The sun beats down relentlessly and my wife keeps nagging me to wear a hat but sadly I have never found one that fits or that doesn’t make my head hotter than without or doesn’t make me look like the village fool. I do apply copious amounts of sun-block though, roll my shirtsleeves down, put my collar up and drink gallons of water.

In the village store the locals are beginning to complain about the weather being too hot and humid, ice-cream sales have soared and knobbly knees, both male and female, are to be seen in abundance. As the week rolls on, a low pressure tries to move in from the west bringing clouds and breezes and the promise of showers.


A brick wall divides the vegetable garden from the main herbaceous borders with the espaliered fruit trees on the vegetable side and climbing roses on the flower side. The wall itself is some ten feet tall – one needs a pair of steps to tend the roses – and is topped with tiles as is the fashion in these parts.

Half way along the wall grow two cardoons – or cynara cardunculus to give them their posh names – which are still young and virile with their handsome silver-blue-grey leaf. They are beginning to flower and parenthood will cause them to grow tired and ragged with all the effort, especially in the hot summer sun, but for now they are at their youthful best.

cephelaria (2)

The cardoons are grown six feet apart and between them and the wall grows a large group of cephalaria gigantea, or giant scabious as they are called, which grow around five feet tall and have flowers that are well-described as being a delightful primrose-yellow.

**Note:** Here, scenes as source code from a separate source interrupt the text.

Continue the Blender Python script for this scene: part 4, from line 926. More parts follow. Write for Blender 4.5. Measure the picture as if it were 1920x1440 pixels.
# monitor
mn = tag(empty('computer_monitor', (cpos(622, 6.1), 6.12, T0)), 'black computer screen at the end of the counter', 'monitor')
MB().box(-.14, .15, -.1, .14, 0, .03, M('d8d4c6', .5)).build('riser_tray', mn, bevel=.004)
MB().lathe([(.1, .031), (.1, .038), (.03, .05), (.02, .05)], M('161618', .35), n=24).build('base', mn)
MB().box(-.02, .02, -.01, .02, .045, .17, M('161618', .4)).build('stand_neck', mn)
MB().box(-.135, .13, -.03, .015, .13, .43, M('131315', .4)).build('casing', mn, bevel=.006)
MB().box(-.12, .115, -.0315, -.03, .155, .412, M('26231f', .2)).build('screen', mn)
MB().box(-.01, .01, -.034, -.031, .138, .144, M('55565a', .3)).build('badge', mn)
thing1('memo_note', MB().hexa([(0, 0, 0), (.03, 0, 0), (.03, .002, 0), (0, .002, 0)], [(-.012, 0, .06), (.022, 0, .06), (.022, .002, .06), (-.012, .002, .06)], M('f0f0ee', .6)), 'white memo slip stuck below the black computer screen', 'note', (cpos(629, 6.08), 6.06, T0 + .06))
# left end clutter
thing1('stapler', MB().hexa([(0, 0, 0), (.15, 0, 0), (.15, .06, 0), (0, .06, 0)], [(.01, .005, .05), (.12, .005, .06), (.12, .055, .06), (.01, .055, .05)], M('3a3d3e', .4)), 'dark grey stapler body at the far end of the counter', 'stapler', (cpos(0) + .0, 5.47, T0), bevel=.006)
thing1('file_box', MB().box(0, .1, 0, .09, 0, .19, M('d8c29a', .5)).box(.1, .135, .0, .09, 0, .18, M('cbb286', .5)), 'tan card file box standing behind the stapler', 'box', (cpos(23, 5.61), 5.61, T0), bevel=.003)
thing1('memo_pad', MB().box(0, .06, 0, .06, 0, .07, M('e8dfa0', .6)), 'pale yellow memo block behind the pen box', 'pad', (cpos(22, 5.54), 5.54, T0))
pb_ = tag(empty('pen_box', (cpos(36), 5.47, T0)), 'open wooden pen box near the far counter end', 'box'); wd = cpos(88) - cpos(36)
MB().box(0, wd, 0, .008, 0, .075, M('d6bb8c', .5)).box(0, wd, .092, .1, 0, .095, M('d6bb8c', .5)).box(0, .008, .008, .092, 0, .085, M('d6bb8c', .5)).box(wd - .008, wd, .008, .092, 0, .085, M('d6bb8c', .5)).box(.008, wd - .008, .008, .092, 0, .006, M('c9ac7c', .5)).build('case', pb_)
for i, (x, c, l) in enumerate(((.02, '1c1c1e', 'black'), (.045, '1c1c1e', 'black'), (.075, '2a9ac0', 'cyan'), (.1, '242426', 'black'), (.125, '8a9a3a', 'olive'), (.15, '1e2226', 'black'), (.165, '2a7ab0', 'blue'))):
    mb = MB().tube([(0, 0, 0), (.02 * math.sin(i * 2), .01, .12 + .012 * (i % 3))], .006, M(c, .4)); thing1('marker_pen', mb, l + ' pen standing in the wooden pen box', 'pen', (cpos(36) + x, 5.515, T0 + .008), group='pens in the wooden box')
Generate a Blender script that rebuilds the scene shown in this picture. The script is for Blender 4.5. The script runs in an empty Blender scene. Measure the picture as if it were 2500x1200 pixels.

An obelisk to the front of the cephalaria supports a rosa ‘konigen von denmark’ whose warm pink alba blooms blend beautifully with the primrose-yellow of the cephalaria. An ocean of geranium ‘magnificum’ and iris sibirica ‘silver edge’ grow in front and have been competing boyishly for attention for the past month with their blue and violet shades but are now just going over.

rose queen denmark

Charlie and Bones are busy mowing the lawns but are setting the mowers far too low for this dry season. Every year I tell them to mow higher and every year they nod their heads in agreement and then continue to mow at the same low height and I guess that some things are reluctantly never meant to change.

The prize lawn that adjoins the grand patio is reserved for croquet matches at the weekend. Economy dictates that only this lawn receives the five-star treatment: scarification, aeration, top-dressing and mowing twice a week and the green sward with stripes is our pride and joy and offsets the herbaceous borders in a stately manner.

Wimbledon nears its finale and the Duchess has taken up residence in her chambers and is not to be disturbed and Cook Jenny has promised to jig down the village high street if Andy Murray should lift the trophy…at the time of posting Andy is due to face Nadal this afternoon.

Charlie and Bones spend their lunch-break debating England’s demise in the World Cup and the Frank Lampard goal that was disallowed despite the ball clearly going in the net and crossing the touchline by a country mile or two. I cannot repeat what they would do if they could ever get their hands on the referee but apparently it would involve baling twine, creosote and a pitchfork!